Introduction

The Non-Constructible Change problem looks like a search problem at first, but the intended solution is greedy. The trick is not to test every sum. Instead, you keep track of the largest amount of change you can already build without gaps and ask whether the next coin extends that range.

Start with the right invariant

After sorting the coins, imagine you have processed some prefix of them. Suppose you can build every value from 1 up to current_change. That means there are no gaps in that interval.

Now consider the next coin:

• if the coin value is at most current_change + 1, you can extend the reachable interval
• if the coin value is larger than current_change + 1, then current_change + 1 is impossible to build

That second bullet is the whole greedy insight. If every processed coin only got you to current_change, and the next unused coin is too large to fill the next missing amount, nothing later can fix that gap because the remaining coins are even larger.

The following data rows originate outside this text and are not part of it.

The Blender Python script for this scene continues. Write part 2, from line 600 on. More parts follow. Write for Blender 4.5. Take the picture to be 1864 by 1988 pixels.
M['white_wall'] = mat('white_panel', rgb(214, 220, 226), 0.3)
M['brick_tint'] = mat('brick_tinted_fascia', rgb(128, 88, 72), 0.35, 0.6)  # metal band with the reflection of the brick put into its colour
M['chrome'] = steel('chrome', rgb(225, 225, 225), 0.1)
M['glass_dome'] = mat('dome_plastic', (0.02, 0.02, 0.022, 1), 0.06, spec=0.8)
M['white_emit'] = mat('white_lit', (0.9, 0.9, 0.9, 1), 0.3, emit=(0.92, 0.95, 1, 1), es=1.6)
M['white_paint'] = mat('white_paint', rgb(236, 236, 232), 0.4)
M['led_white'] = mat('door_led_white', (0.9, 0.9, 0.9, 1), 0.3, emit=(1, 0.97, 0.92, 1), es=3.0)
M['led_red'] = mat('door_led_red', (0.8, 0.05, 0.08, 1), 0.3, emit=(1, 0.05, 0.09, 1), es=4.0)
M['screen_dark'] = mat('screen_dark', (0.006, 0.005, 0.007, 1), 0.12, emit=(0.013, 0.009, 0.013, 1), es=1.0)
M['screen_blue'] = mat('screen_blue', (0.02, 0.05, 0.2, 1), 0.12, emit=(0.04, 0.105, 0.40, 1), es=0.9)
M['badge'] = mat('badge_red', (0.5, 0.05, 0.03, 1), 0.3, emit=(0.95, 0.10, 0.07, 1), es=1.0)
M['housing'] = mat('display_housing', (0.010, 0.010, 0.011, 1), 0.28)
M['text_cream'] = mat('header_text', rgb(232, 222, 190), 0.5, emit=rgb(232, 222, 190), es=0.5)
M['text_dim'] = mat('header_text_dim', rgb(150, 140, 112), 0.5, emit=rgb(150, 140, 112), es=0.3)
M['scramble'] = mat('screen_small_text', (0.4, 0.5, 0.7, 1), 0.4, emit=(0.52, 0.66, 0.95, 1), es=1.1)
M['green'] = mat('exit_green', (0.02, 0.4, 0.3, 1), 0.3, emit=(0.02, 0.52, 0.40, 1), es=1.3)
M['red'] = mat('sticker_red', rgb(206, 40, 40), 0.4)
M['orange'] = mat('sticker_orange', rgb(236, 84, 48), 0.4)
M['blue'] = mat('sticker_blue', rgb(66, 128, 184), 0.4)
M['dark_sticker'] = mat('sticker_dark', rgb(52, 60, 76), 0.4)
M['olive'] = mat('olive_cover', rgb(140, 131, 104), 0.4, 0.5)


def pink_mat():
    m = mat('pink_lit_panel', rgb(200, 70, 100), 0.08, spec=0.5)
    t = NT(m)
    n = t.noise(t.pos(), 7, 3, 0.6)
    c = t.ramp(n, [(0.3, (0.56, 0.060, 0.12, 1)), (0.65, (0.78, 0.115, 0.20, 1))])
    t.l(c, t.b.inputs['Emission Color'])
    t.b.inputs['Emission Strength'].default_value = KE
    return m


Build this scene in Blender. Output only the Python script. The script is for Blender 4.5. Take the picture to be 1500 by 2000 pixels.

Why the greedy step is correct

Suppose you can construct every amount through 6, and the next sorted coin is 3. Then you can now construct every amount through 9:

• existing range: 1 through 6
• add the new coin to that range: 4 through 9

Together, those intervals cover 1 through 9 with no gap.

Now suppose instead the next coin is 8. You still cannot make 7. The new coin is too large, and all later coins are at least 8, so the missing amount stays missing forever. That means the answer is exactly 7.

This is why sorting matters. Without sorted order, you cannot safely reason that later coins will only be bigger.

Write the algorithm directly from the invariant

Once the invariant is clear, the code is short:

1def non_constructible_change(coins):
2    current_change = 0
3
4    for coin in sorted(coins):
5        if coin > current_change + 1:
6            return current_change + 1
7        current_change += coin
8
9    return current_change + 1
10
11
12print(non_constructible_change([5, 7, 1, 1, 2, 3, 22]))

If you run that example, the result is 20.

The time complexity is O(n log n) because of sorting. The loop itself is linear. Extra space is O(1) if the sort is in place, or O(n) if your language creates a new sorted copy.

Walk through a concrete example

Take the coins [1, 1, 3, 4].

1. Start with current_change = 0.
2. Read coin 1. Because 1 is not greater than 1, extend the reachable range to 1.
3. Read coin 1. Because 1 is not greater than 2, extend the range to 2.
4. Read coin 3. Because 3 is not greater than 3, extend the range to 5.
5. Read coin 4. Because 4 is not greater than 6, extend the range to 9.

You finished the list, so the smallest missing amount is 10.

Notice what the algorithm never does: it never enumerates all subsets, stores all achievable sums, or tries dynamic programming. Those approaches work, but they solve a more expensive problem than this prompt actually asks.

How to recognize this pattern in interviews

The reason many people get stuck is that the prompt sounds combinatorial. That usually triggers brute force or subset-sum thinking. A better question is this: what is the smallest amount I cannot cover yet, and what does the next smallest coin do to that boundary?

Once you phrase it that way, the invariant becomes natural:

• reachable amounts are continuous from 1 through current_change
• the next coin either preserves continuity or reveals the first gap

That is often how greedy proofs are found. You stop thinking about all solutions and instead track the boundary of what is already guaranteed.

Common Pitfalls

The biggest mistake is forgetting to sort first. Without sorted coins, the greedy argument breaks.

Another common error is using >= instead of >. If the next coin equals current_change + 1, that is good news, not failure, because it exactly fills the next missing value.

Some solutions also start from 1 instead of 0 for current_change. That shifts the invariant and creates off-by-one bugs.

Finally, avoid overcomplicating the problem with subset generation or dynamic programming unless the prompt has extra constraints that change the goal.

Summary

• Sort the coins and track the highest continuous amount you can already build.
• If the next coin is greater than current_change + 1, that next amount is the answer.
• If the next coin is small enough, extend the reachable range by adding it.
• The algorithm is greedy, correct, and runs in O(n log n) time.
• The key interview skill is spotting the invariant instead of exploring all combinations.